Introduction

The organization of an election in Italy involves various offices of the Public Administration and private contractors, has a time-span of months, and has strict security and traceability requirements. Sensibility by citizens and politicians is very high, and litigation over, e.g., implementation of procedures and validity of results are not uncommon. As an example, one of the major candidates at the last general elections in Italy distributed -- via the website of his party -- a leaflet describing possible misconducts of poll-officers during elections and some counter-measures. The goal of the leaflet was help ensuring that poll-officers of the opposing party could not try and illegally alter the results of the election.

We are involved in a project named ProVotE [1] that it is related to the evaluation and possible introduction of e-voting for local elections held in the Autonomous Province of Trento, Italy. The e-voting system developed within the project has been used with experimental value by more than ten thousand citizens and with legal value in two small elections, making the initiative the largest experimentation of e-Voting in Italy, so far. The switch to electronic elections in Italy, however, is a long and difficult process, that requires extreme attention to all the aspects characterizing an (electronic) election, including a thorough understanding of the limits and the security breaches that are inherent in the procedures and/or that derive from a combination of procedures and systems adopted.

Therefore, one of the concerns of our work is understanding how the switch to the new technology changes security risks, with the ultimate goal of defining the laws and the procedures regulating electronic elections, that guarantee the same level or a higher level of security. Interestingly, paper voting and the procedures regulating paper elections are not immune to attacks, which can usually be carried out under the hypothesis of multiple ``failures''. For instance, if a ballot is stolen before the election and the polling officers do not report it, it is possible to control how voters vote in a polling station. The usage of electronic devices, however, shifts and ``re-shapes'' some of the risks (see, e.g., [2,3,4,5,6,7]).

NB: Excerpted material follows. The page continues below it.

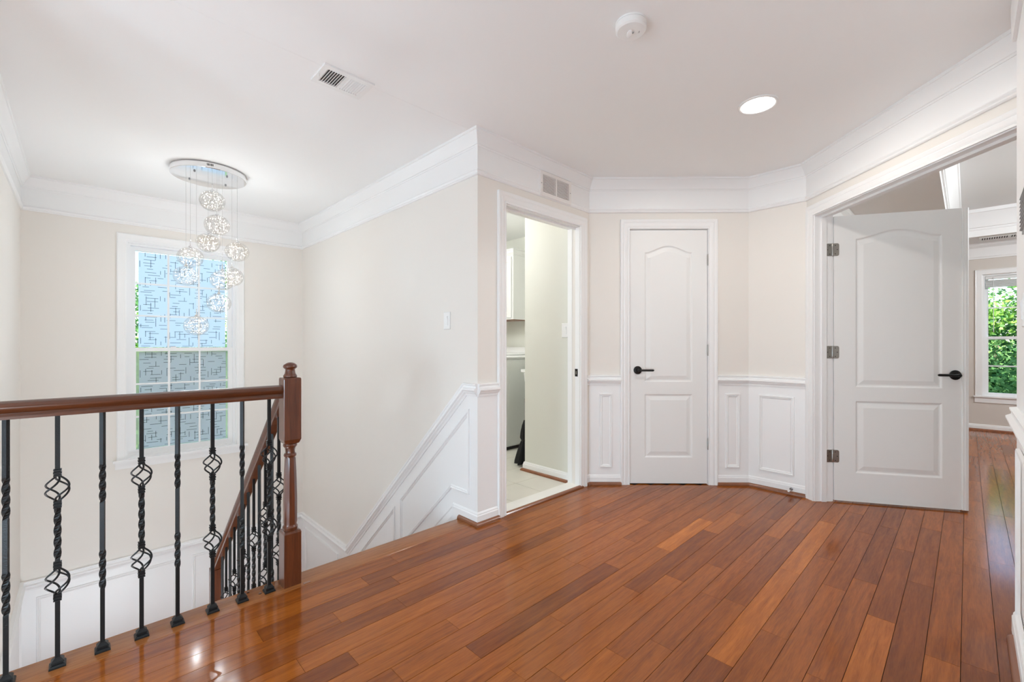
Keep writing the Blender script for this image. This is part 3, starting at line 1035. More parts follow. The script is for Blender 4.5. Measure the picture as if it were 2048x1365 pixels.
# bedroom door, opened into the bedroom
PIV = WP_RIGHT(OPN0 + 0.006, 0, -T - 0.004)
ANG = math.radians(14.5)
FD = Vector((R2, R2))                              # along the diagonal wall, away from the viewer
ND = Vector((R2, -R2))                             # into the bedroom
ld = ND * math.cos(ANG) - FD * math.sin(ANG)       # leaf direction from the hinge
lnm = Vector((-ld.y, ld.x))                        # normal of the face turned away
if lnm.dot(FD) > 0:
    lnm = -lnm                                     # towards the viewer
WP_LEAF = wallplane(PIV[0], PIV[1], ld.x, ld.y, lnm.x, lnm.y)
door2 = thing('door_2', 'open white bedroom door with arched panel and three hinges', 'door', WP_LEAF(0.38, 0, 0), kind='structure')
LWD = 0.762
L0 = 0.010
q0, q1 = L0 + 0.13, L0 + LWD - 0.13
pan = [arch(q0, q1, 0.82, 1.866, 0.053), rect(q0, q1, 0.214, 0.723)]
door_leaf(MB(), WP_LEAF, L0, L0 + LWD, 0.012, 2.032, 0.0, -0.035, pan).build('leaf', M['door'], door2)
ast = [(0.0, 0.0), (0.010, 0.0), (0.012, 0.004), (0.009, 0.010), (0.012, 0.016), (0.012, 0.028), (0.009, 0.034), (0, 0.034)]
MB().rings([[WP_LEAF(L0 + LWD - 0.026 + q, z, p) for p, q in ast] for z in (0.014, 2.030)]).build('astragal', M['door'], door2)
MB().wbox(WP_LEAF, L0 + LWD - 0.03, L0 + LWD + 0.006, 0.004, 0.014, -0.012, 0.008).build('door_sweep', M['shoe'], door2)
lever(door2, WP_LEAF, L0 + LWD - 0.062, 0.915, 0.0, -1)
WP_JAMB = wallplane(*WP_RIGHT(OPN0 + 0.004, 0, 0)[:2], R2, -R2, -R2, -R2)   # far jamb face: s from the hall face into the bedroom, p towards the viewer
for z in (1.795, 1.065, 0.325):
    hinge(PIV[:2], None, door2, z, leaf=[(WP_JAMB, T - 0.044, T + 0.002, 0.0, 0.0025), (WP_LEAF, L0 + 0.030, L0 - 0.008, 0.0, 0.0025)])

# spring door stop on the short wall's baseboard
ds = thing('door_stop', 'small steel spring door stop on the baseboard near bedroom doorway', 'door stop', WP_SHORT(0.30, 0.042, 0.014))
c0 = Vector(WP_SHORT(0.30, 0.042, 0.014))
nd = Vector((-1, 0, 0))
MB().lathe_dir([(0.011, 0), (0.011, 0.004), (0.006, 0.006), (0.006, 0.010)], c0, nd, 16).build('mount', M['steel'], ds, smooth=True)
pts = []
for i in range(121):
    a = 2 * PI * i / 12
    pts.append((c0.x - 0.010 - 0.052 * i / 120, c0.y + 0.0052 * math.cos(a), c0.z + 0.0052 * math.sin(a)))
MB().tube(pts, 0.0011, 5).build('spring', M['steel'], ds, smooth=True)
MB().lathe_dir([(0.0075, 0.060), (0.0085, 0.063), (0.0085, 0.072), (0.006, 0.076)], c0, nd, 16).build('tip', M['plastic'], ds, smooth=True)

# ------------------------------------------------------------------ stair window
wy = YB + 0.035
win1 = thing('window_1', 'tall white double-hung stair window with patterned frosted film', 'window', (0.704, YB, 0.1), kind='structure')
struct(MB().wsweep(WP_BACK, [(win[0], win[2]), (win[0], win[3]), (win[1], win[3]), (win[1], win[2])], [(0, 0), (0.012, 0), (0.013, 0.006), (0.017, 0.012), (0.017, 0.05), (0.019, 0.056), (0.015, 0.064), (0, 0.064)], side=1)
       .build('trim_12', M['trim']), 'flat white casing around the stair window', 'window casing')
MB().box(0.195, 1.215, YB - 0.045, YB + 0.05, 0.095, 0.114).box(0.21, 1.20, YB - 0.016, YB, 0.035, 0.095).build('window_sill', M['trim'], win1)
mb = MB()
x0, x1, z0, z1 = win
for (a, b, c, d) in ((x0, x0 + 0.03, z0, z1), (x1 - 0.03, x1, z0, z1), (x0 + 0.03, x1 - 0.03, z1 - 0.03, z1), (x0 + 0.03, x1 - 0.03, z0, z0 + 0.02)):
    mb.box(a, b, YB + 0.02, YB + 0.11, c, d)
mb.box(x0, x0 + 0.012, YB + 0.001, YB + 0.02, z0, z1).box(x1 - 0.012, x1, YB + 0.001, YB + 0.02, z0, z1).box(x0 + 0.012, x1 - 0.012, YB + 0.001, YB + 0.02, z1 - 0.012, z1)
mb.build('frame', M['vinyl'], win1)


def sash(name, xa, xb, za, zb, y0_, th, st, cols, rows, parent, axis='x', film=True, rail_b=None, rail_t=None):
    """one sash: frame, muntins, panes"""
    rb, rt = rail_b or st, rail_t or st

    def bx(m_, a, b, yy0, yy1, c, d):
        if axis == 'x':
            m_.box(a, b, yy0, yy1, c, d)
        else:
            m_.box(yy0, yy1, a, b, c, d)
    m_ = MB()
    bx(m_, xa, xa + st, y0_, y0_ + th, za, zb)
    bx(m_, xb - st, xb, y0_, y0_ + th, za, zb)
    bx(m_, xa + st, xb - st, y0_, y0_ + th, za, za + rb)
    bx(m_, xa + st, xb - st, y0_, y0_ + th, zb - rt, zb)
    so = m_.build(name, M['vinyl'], parent)
    ga, gb, gc, gd = xa + st, xb - st, za + rb, zb - rt
    ym = y0_ + th * 0.5
    for i in range(1, cols):
        x = ga + (gb - ga) * i / cols
        m_ = MB()
        bx(m_, x - 0.008, x + 0.008, ym - 0.008, ym - 0.002, gc, gd)
        m_.build('muntin', M['vinyl'], so)
    for j in range(1, rows):
        z = gc + (gd - gc) * j / rows
        m_ = MB()
        bx(m_, ga, gb, ym - 0.0085, ym - 0.0025, z - 0.008, z + 0.008)
        m_.build('muntin', M['vinyl'], so)
    for i in range(cols):
        for j in range(rows):
            m_ = MB()
            bx(m_, ga + (gb - ga) * i / cols, ga + (gb - ga) * (i + 1) / cols, ym + 0.004, ym + 0.007, gc + (gd - gc) * j / rows, gc + (gd - gc) * (j + 1) / rows)
            m_.build('pane', M['glass'], so)
    return so, (ga, gb, gc, gd), ym


sx0, sx1 = x0 + 0.028, x1 - 0.028
up_s, gu, yu = sash('upper_sash', sx0, sx1, 1.06, z1 - 0.028, YB + 0.072, 0.03, 0.038, 3, 3, win1, rail_b=0.03)
lo_s, gl, yl_ = sash('lower_sash', sx0, sx1, z0 + 0.018, 1.092, YB + 0.034, 0.034, 0.040, 3, 3, win1, rail_b=0.048, rail_t=0.034)
frnd = random.Random(3)


def film(parent, g, y, m_):
    ga, gb, gc, gd = g
    ga += 0.022
    gb -= 0.016
    gc += 0.006
    gd -= 0.006
    f_ = MB().box(ga, gb, y + 0.0022, y + 0.0030, gc, gd).build('frosted_film', m_, parent)
    # printed slits: short crossing horizontal and vertical dashes
    L = MB()
    yy = y + 0.0016
    nz = int((gd - gc) / 0.027)
    for j in range(nz):
        z = gc + 0.012 + j * 0.027
        x = ga + frnd.uniform(0, 0.08)
        while x < gb - 0.02:
            ln = frnd.uniform(0.035, 0.09)
            zz = z + frnd.uniform(-0.006, 0.006)
            L.add([(x, yy, zz - 0.0020), (min(gb, x + ln), yy, zz - 0.0020), (min(gb, x + ln), yy, zz + 0.0020), (x, yy, zz + 0.0020)], [[0, 1, 2, 3]])
            x += ln + frnd.uniform(0.05, 0.16)
    nx = int((gb - ga) / 0.036)
    for j in range(nx):
        xx = ga + 0.013 + j * 0.036
        z = gc + frnd.uniform(0, 0.1)
        while z < gd - 0.02:
            ln = frnd.uniform(0.03, 0.085)
            x2 = xx + frnd.uniform(-0.006, 0.006)
            L.add([(x2 - 0.0020, yy - 0.0002, z), (x2 + 0.0020, yy - 0.0002, z), (x2 + 0.0020, yy - 0.0002, min(gd, z + ln)), (x2 - 0.0020, yy - 0.0002, min(gd, z + ln))], [[0, 1, 2, 3]])
            z += ln + frnd.uniform(0.08, 0.22)
    o_ = L.build('film_pattern', M['filmline'], parent)
    o_['kind'] = 'stuff'


film(up_s, gu, yu, M['film'])
film(lo_s, gl, yl_, M['film'])
MB().box(sx0 + 0.01, sx1 - 0.01, YB + 0.108, YB + 0.109, z0 + 0.02, 1.07).build('insect_screen', M['screen'], win1)
MB().box(0.60, 0.64, YB + 0.036, YB + 0.07, 1.092, 1.101).build('sash_lock', M['vinyl'], win1)

# ------------------------------------------------------------------ bedroom window, blind, trees
win2 = thing('window_2', 'white bedroom window beyond the open door with trees outside', 'window', (XBED, bw[1] - 0.3, bw[2]), kind='structure')
struct(MB().wsweep(WP_BED, [(bw[0], bw[2]), (bw[0], bw[3]), (bw[1], bw[3]), (bw[1], bw[2])], [(0, 0), (0.014, 0), (0.016, 0.006), (0.016, 0.055), (0.019, 0.064), (0, 0.068)], side=1)
       .build('trim_13', M['trim']), 'white casing around the bedroom window', 'window casing')
MB().box(XBED - 0.035, XBED + 0.03, bw[0] - 0.08, bw[1] + 0.08, 0.435, 0.453).box(XBED - 0.014, XBED, bw[0] - 0.07, bw[1] + 0.07, 0.365, 0.435).build('window_sill', M['trim'], win2)
mb = MB()
for (a, b, c, d) in ((bw[0], bw[0] + 0.022, bw[2], bw[3]), (bw[1] - 0.022, bw[1], bw[2], bw[3]), (bw[0] + 0.022, bw[1] - 0.022, bw[3] - 0.022, bw[3]), (bw[0] + 0.022, bw[1] - 0.022, bw[2], bw[2] + 0.01)):
    mb.box(XBED + 0.01, XBED + 0.12, a, b, c, d)
mb.build('frame', M['vinyl'], win2)
sash('upper_sash', bw[0] + 0.02, bw[1] - 0.02, 1.185, bw[3] - 0.02, XBED + 0.075, 0.03, 0.035, 2, 2, win2, axis='y')
sash('lower_sash', bw[0] + 0.02, bw[1] - 0.02, bw[2] + 0.008, 1.225, XBED + 0.04, 0.034, 0.035, 2, 2, win2, axis='y')
MB().box(XBED + 0.09, XBED + 0.10, -3.0, -1.7, 0.452, 2.03).build('side_pane', M['glass'], win2)  # unseen second bedroom window, put in to light the floor
bl = thing('window_blind', 'white slatted blind drawn up at the bedroom window head', 'blind', (XBED + 0.03, -0.44, 2.0))
MB().cbox(XBED + 0.012, XBED + 0.045, bw[0] + 0.025, bw[1] - 0.025, 1.965, 2.005, 0.003).build('head_rail', M['blind'], bl)
for i in range(9):
    MB().cbox(XBED + 0.006, XBED + 0.05, bw[0] + 0.027, bw[1] - 0.027, 1.862 + i * 0.0108, 1.862 + i * 0.0108 + 0.007, 0.0012).build('slat', M['blind'], bl)
MB().tube([(XBED + 0.004, -0.232, 1.99), (XBED + 0.002, -0.235, 1.28)], 0.0035, 6).build('wand', M['blind'], bl)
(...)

Various approaches for specifying, modeling, analyzing, and assessing security have been proposed in the past and have been proven useful for zeroing the security lacks of the software systems under analysis (see, for instance, [8,9,10,11]). However, these techniques are less or otherwise not effective in what we call procedurally rich scenarios, namely situations in which software systems are just part of a more complex organizational setting, in which procedures have to be executed on security-critical assets (belonging both to the digital and to the physical realm). This is exactly the case of (voting and) e-voting, in which even in those countries that have adopted a high level of automation, the executions of procedures and controls, carried out by people on physical assets (e.g. printouts of the digital votes), remains a necessary and unavoidable part (for instance, see detail analysis and evaluation report of the EVEREST project [7]).

We are approaching the problem by reasoning about the procedures and controls that regulate the usage of e-voting systems. We do so by providing formal models of the procedures, by "injecting" threats in such models and by analyzing, through the help of model checkers, the effects of such threats. We believe such an analysis to be essential to, first, identify the security boundaries, that is, the conditions under which procedures can be carried out securely and, secondly, to devise a set of requirement to be applied both at the organizational level and on the (software) systems used.

This paper is structured as follows. In the next section we introduce the ProVotE project, within which this work has been developed. In Section 3, we describe the context of procedural security in detail. In Section 4, we describe our methodology for procedural security analysis and illustrate the approach with snippet example. Section 5 discuses some related work and finally we draw our conclusion in Section 6.